PROBLEM DESCRIPTION:
Restate word for word the lines that begin the listing and end with the line holding "COL = S.collection".

RECORDED DATA:
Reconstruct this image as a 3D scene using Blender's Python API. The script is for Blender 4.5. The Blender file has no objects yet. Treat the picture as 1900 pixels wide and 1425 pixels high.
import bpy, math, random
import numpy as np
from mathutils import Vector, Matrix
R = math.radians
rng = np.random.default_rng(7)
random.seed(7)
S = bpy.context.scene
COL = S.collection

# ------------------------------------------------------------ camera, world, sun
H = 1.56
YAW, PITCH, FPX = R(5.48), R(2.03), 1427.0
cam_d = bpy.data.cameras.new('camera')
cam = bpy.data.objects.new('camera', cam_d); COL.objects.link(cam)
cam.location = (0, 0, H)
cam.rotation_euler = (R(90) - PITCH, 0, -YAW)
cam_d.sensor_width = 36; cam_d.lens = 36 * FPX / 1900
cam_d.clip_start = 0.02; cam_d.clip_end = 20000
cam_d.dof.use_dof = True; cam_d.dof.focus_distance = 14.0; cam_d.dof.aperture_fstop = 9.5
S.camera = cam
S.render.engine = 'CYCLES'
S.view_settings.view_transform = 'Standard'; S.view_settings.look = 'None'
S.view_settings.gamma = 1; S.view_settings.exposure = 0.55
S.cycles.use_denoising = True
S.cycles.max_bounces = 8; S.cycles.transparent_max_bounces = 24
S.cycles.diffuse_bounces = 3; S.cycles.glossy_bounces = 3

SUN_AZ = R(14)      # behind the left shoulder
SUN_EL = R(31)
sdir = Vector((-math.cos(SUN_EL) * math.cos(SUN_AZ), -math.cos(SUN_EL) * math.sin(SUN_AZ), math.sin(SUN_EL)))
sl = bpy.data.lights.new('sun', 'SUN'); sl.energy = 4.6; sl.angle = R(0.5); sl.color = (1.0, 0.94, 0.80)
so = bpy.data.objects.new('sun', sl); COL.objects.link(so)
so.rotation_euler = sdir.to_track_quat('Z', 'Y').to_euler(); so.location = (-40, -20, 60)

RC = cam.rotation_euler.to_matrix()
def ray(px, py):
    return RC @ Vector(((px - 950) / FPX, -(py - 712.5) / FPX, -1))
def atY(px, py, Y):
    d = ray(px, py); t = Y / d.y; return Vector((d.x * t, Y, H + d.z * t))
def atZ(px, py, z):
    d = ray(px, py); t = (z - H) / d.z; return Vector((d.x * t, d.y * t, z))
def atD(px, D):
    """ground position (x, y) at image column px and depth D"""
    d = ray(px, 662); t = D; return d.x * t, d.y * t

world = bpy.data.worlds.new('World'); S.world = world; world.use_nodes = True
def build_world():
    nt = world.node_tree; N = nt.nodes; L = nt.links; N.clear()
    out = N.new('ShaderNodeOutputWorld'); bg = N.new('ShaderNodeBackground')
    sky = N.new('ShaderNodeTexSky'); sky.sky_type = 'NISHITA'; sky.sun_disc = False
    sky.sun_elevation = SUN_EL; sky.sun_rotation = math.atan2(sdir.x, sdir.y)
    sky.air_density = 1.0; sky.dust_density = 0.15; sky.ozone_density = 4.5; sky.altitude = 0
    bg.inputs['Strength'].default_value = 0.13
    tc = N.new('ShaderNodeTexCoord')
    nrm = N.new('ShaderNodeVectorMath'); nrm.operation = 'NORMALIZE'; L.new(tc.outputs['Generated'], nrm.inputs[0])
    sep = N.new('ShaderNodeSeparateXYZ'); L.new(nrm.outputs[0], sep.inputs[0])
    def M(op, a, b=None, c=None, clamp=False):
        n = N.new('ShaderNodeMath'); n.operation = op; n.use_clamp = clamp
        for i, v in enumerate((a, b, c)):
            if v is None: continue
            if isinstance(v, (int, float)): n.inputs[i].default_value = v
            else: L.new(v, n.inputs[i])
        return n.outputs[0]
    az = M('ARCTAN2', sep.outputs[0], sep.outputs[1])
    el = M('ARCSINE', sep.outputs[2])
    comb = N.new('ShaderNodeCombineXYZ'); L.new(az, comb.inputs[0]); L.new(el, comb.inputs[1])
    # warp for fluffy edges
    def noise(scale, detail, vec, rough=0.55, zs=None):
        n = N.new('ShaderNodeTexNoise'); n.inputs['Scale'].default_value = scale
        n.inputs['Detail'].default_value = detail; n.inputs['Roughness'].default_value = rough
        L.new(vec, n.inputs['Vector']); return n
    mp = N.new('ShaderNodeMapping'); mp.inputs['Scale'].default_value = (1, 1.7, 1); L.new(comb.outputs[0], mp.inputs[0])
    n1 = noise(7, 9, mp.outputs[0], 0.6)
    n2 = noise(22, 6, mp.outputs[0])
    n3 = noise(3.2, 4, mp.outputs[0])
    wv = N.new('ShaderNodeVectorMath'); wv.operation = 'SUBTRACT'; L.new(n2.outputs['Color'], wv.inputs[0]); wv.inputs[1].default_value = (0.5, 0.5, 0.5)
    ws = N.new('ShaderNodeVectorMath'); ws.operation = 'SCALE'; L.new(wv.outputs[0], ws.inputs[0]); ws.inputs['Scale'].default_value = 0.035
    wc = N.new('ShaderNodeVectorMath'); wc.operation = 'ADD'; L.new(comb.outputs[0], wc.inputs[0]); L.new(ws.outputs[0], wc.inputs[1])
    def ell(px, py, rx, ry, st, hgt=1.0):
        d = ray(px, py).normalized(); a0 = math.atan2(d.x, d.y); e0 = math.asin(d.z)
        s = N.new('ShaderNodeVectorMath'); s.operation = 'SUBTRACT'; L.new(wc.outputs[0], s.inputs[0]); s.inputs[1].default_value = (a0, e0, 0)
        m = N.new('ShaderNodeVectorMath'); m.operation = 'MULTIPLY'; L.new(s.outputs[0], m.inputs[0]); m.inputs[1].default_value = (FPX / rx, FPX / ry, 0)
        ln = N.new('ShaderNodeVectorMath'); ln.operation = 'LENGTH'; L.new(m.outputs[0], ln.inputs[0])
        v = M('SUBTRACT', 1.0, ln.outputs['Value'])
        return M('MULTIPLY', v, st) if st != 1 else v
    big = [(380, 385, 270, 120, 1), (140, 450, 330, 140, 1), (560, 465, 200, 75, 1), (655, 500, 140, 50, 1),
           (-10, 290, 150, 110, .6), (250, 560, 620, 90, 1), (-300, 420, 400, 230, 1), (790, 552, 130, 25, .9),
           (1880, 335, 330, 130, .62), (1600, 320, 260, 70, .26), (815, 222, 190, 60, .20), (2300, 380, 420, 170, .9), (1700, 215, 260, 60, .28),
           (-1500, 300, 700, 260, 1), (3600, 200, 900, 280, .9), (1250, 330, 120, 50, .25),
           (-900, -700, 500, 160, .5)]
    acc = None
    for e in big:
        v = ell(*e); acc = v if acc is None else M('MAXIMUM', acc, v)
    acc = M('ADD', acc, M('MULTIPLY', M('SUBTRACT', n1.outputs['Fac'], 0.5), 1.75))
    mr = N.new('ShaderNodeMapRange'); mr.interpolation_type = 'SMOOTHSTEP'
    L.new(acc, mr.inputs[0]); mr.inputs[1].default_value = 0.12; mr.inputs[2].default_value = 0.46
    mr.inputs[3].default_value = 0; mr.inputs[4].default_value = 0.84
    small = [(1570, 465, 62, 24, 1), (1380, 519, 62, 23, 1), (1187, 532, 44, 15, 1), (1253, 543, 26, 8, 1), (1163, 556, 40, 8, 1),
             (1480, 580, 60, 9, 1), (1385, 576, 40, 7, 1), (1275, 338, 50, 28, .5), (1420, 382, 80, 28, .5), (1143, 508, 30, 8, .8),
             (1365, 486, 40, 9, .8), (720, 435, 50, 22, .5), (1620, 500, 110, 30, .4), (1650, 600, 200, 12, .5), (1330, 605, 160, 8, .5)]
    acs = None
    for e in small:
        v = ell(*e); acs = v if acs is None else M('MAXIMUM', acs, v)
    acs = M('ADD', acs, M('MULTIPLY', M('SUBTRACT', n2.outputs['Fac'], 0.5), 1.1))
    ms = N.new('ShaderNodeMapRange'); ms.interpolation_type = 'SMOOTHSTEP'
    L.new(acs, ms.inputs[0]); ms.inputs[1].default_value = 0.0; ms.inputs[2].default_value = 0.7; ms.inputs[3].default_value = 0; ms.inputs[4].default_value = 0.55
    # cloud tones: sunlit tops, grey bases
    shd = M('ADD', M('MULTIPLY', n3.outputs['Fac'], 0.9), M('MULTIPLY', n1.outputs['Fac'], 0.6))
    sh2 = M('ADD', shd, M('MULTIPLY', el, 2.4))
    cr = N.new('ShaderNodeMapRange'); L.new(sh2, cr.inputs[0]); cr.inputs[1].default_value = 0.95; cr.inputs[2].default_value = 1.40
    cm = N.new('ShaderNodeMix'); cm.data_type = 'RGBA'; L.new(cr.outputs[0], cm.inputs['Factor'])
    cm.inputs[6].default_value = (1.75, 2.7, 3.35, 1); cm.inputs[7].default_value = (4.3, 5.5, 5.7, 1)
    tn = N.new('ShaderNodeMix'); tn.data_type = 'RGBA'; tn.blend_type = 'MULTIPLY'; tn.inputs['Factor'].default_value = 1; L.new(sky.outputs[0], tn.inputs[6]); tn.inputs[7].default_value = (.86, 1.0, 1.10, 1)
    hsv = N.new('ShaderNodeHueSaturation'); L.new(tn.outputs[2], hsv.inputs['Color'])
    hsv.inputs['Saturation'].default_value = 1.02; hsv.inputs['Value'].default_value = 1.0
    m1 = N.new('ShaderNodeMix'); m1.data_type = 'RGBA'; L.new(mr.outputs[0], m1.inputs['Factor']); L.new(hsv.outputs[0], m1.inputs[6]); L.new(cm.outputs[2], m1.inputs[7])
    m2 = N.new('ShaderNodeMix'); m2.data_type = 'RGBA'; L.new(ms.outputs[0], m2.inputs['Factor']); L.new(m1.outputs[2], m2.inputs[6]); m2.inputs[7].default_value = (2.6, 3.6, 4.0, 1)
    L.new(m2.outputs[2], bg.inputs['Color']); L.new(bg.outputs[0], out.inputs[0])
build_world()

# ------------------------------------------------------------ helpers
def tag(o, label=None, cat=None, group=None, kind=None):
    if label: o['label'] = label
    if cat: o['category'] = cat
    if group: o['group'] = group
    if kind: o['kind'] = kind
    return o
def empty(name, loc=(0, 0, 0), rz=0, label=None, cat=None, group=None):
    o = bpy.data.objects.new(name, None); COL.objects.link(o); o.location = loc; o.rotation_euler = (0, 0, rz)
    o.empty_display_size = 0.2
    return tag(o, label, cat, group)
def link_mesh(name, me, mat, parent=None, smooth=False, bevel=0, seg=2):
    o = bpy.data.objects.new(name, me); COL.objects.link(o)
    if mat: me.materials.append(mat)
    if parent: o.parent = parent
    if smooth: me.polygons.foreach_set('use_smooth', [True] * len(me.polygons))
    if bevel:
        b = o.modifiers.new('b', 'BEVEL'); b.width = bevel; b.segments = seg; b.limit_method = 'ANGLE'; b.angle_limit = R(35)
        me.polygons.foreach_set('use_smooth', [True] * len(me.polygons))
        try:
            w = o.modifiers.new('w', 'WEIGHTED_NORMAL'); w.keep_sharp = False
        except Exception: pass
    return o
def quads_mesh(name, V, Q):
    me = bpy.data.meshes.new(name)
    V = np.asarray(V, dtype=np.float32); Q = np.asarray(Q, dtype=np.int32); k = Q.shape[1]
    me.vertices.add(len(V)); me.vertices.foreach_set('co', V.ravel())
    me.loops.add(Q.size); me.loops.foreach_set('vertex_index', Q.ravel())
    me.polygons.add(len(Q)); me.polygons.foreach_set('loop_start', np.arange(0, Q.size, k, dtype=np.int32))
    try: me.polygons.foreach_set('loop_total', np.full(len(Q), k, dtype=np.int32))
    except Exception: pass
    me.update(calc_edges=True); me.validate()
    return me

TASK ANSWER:
Reconstruct this image as a 3D scene using Blender's Python API. The script is for Blender 4.5. The Blender file has no objects yet. Treat the picture as 1900 pixels wide and 1425 pixels high.
import bpy, math, random
import numpy as np
from mathutils import Vector, Matrix
R = math.radians
rng = np.random.default_rng(7)
random.seed(7)
S = bpy.context.scene
COL = S.collection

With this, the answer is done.